There are more people in Kaliningrad than in Alaska.
Imagine if Canada cut off rail access to America's northernmost state, at the urging of overseas powers.
How would America respond? Why do we expect Russia to act differently?
The Kaliningrad region has 1M people and is the Westernmost part of Russia.
Yet people are claiming it's no big deal to blockade it, since it's not a "major" area of the country.
This is madness. The kind of madness that risks large wars.
What part of America trawling in these troubled waters makes sense?
My wife is a Lithuanian from Klaipeda (Memel). I have visited that city for two-week vacations about a dozen times. My wife is an old friend of the city's mayor, and so I have visited with him in his government office.
I don't speak much Lithuanian, but I do speak Russian, so I can talk with most people in Lithuania. Most of the older generation speaks Russian well, and most of the younger generation speaks English well.
The population of Klaipeda is roughly half Lithuanian and half Russian. In general, the Lithuanians speak Russian well. Most of the Russians speak Lithuanian at least adequately. If the Russians attended a Russian-language school, then they had to study Lithuanian as a foreign language.
There are many Lithuanian-Russian marriages. The children grow up speaking both languages.
In general, the Lithuanians and Russians get along with each other well.
The economy seems to be doing well. During most of my visits I was impressed by the much construction that was being done.
Many young people go abroad to live and work for a while. They can live and work legally anywhere in the European Union. We will see how many of them eventually return to Lithuania to live and work.

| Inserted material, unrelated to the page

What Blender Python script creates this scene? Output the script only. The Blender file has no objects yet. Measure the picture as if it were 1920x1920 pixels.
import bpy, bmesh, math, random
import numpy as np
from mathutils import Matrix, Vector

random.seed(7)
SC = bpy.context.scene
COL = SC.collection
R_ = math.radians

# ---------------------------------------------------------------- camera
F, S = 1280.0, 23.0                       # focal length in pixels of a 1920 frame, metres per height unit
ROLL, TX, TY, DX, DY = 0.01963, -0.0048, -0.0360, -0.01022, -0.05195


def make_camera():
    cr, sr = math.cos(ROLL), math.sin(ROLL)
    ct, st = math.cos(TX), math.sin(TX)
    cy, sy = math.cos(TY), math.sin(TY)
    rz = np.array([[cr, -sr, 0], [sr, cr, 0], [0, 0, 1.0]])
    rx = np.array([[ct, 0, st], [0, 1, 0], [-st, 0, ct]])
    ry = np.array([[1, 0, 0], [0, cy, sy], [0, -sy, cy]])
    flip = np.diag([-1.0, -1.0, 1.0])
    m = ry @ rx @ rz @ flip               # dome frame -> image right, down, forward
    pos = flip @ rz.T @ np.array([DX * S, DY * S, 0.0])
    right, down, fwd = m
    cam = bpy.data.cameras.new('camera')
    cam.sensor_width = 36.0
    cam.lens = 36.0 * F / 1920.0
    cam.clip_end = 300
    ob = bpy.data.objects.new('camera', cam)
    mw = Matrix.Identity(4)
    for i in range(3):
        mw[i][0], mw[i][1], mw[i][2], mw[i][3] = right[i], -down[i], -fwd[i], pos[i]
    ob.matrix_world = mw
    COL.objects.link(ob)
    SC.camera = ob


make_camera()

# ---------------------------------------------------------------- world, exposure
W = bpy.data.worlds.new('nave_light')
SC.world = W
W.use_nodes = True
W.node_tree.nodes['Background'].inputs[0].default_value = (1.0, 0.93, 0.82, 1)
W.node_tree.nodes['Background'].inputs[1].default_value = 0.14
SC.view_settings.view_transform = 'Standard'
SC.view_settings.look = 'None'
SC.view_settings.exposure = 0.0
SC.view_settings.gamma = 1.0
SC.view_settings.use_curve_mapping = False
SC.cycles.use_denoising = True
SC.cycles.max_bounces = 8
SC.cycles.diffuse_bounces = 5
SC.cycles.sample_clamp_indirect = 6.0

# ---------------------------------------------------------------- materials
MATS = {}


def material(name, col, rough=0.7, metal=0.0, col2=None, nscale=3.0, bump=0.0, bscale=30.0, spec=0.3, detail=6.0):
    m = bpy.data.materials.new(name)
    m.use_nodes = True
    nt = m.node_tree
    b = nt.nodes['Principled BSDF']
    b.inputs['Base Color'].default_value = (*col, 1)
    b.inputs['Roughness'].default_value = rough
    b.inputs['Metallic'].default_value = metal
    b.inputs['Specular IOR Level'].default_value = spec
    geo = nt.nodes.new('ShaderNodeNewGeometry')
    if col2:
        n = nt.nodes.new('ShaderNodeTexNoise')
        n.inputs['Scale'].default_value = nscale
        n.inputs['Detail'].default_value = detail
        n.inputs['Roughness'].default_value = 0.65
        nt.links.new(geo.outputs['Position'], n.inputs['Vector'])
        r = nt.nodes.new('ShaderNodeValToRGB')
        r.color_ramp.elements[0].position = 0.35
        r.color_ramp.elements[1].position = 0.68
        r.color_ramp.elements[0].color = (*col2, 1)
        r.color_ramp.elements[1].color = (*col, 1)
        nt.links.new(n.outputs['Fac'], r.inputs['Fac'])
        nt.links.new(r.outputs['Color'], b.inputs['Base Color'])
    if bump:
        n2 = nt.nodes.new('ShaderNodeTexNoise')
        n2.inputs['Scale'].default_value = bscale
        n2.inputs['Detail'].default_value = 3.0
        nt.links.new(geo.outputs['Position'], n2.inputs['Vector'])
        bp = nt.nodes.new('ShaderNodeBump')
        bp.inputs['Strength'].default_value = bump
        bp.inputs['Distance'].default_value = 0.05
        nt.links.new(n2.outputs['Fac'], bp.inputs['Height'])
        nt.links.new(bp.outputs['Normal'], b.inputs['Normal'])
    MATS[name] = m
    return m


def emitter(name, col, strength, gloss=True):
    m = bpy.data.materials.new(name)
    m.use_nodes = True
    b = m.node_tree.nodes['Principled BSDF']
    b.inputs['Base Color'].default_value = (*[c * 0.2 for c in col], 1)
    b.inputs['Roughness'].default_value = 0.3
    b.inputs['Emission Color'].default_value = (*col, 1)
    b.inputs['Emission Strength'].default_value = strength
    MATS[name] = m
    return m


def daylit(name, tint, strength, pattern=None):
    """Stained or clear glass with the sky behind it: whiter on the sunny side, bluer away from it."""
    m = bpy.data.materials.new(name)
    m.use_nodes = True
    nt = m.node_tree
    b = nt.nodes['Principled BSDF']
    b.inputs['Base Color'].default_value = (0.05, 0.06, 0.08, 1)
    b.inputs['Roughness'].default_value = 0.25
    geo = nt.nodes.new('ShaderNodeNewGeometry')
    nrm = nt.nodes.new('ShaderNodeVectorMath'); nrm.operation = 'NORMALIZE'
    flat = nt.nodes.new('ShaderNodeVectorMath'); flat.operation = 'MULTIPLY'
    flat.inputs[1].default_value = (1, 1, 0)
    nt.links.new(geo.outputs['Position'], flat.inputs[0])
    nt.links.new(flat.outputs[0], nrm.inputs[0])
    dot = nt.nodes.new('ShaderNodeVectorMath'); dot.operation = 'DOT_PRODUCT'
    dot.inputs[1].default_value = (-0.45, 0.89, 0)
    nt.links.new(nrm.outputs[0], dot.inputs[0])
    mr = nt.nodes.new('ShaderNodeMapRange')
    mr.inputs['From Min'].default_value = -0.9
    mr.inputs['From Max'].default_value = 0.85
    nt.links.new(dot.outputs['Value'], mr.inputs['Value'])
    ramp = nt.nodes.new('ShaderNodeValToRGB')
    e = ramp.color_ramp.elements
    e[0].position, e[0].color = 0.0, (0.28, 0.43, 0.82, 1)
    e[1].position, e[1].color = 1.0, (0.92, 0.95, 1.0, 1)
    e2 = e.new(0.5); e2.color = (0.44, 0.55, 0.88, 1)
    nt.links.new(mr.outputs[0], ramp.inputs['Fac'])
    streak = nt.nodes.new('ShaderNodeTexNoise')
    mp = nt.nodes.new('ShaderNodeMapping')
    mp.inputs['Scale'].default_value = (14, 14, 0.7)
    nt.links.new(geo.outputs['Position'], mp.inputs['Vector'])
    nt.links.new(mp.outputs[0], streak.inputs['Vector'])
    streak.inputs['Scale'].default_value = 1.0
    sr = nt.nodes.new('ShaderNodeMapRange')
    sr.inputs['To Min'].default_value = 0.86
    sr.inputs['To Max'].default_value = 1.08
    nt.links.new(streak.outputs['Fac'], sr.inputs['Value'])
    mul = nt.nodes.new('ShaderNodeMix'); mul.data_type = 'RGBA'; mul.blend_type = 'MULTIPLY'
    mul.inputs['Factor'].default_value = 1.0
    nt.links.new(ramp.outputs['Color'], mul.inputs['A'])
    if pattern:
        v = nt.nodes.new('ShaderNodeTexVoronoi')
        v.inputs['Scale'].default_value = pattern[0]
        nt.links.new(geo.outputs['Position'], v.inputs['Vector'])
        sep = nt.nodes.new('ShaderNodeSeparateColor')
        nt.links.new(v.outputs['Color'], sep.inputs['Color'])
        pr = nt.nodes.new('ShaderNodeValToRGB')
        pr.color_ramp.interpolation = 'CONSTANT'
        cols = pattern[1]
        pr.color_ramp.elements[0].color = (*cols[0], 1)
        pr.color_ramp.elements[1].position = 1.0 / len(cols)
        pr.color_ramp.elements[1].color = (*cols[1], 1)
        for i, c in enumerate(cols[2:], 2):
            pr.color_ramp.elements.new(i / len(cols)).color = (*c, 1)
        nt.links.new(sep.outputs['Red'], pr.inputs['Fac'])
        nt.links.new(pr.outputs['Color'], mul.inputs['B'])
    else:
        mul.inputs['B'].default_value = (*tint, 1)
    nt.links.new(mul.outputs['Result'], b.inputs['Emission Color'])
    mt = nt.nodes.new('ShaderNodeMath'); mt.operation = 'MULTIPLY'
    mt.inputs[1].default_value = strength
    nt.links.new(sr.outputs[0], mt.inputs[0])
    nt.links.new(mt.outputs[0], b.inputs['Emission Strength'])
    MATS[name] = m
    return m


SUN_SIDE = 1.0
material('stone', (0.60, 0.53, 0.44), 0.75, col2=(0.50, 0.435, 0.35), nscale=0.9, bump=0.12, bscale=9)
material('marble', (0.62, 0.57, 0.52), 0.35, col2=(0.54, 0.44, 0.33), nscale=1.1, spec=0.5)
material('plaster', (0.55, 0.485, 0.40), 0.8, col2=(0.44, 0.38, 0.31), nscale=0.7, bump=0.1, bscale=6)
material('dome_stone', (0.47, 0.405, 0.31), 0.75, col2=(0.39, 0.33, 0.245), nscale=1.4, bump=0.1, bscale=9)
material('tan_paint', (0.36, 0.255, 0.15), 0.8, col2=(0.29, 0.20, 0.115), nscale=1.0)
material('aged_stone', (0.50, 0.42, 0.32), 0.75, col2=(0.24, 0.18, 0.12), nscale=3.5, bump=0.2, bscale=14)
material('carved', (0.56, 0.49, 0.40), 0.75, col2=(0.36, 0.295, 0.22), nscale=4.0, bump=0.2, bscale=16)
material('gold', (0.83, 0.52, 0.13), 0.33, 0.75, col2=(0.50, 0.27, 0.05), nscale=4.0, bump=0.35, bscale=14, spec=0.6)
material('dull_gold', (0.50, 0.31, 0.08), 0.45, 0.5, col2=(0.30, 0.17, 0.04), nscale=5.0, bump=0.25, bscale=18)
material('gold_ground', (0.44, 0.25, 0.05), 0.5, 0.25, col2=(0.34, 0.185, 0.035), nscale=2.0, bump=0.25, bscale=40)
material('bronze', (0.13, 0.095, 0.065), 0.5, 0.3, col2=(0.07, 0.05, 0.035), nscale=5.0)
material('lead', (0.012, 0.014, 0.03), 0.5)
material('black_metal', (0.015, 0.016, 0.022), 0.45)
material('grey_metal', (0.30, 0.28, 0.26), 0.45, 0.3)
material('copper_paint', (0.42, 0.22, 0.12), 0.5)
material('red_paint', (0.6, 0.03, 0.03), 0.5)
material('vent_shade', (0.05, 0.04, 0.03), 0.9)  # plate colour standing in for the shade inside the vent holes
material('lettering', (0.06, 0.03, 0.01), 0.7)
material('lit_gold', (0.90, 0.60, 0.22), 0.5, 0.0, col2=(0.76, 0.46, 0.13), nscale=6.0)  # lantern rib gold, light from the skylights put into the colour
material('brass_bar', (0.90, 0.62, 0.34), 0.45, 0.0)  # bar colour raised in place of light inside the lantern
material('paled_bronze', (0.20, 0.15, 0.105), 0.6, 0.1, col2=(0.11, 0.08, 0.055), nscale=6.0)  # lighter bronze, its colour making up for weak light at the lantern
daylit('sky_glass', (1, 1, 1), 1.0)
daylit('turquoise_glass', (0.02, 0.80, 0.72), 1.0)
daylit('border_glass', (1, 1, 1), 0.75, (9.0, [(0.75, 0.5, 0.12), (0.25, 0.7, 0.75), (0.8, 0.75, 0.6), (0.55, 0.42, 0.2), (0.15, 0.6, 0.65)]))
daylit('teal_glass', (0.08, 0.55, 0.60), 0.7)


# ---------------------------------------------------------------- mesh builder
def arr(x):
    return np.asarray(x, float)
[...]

Everything the US does will be completely justified by Russia's invasion of Ukraine--up to and including the launching of a world-as-we-know-it-ending nuclear war. For the last 60 years this country has had an infestation of termites. 'Suddenly' we look around and everything from the foundation to the roof is rotten and weakened beyond simple repair. There are only two ways this all ends and neither one involves the Supreme Court or ballot box.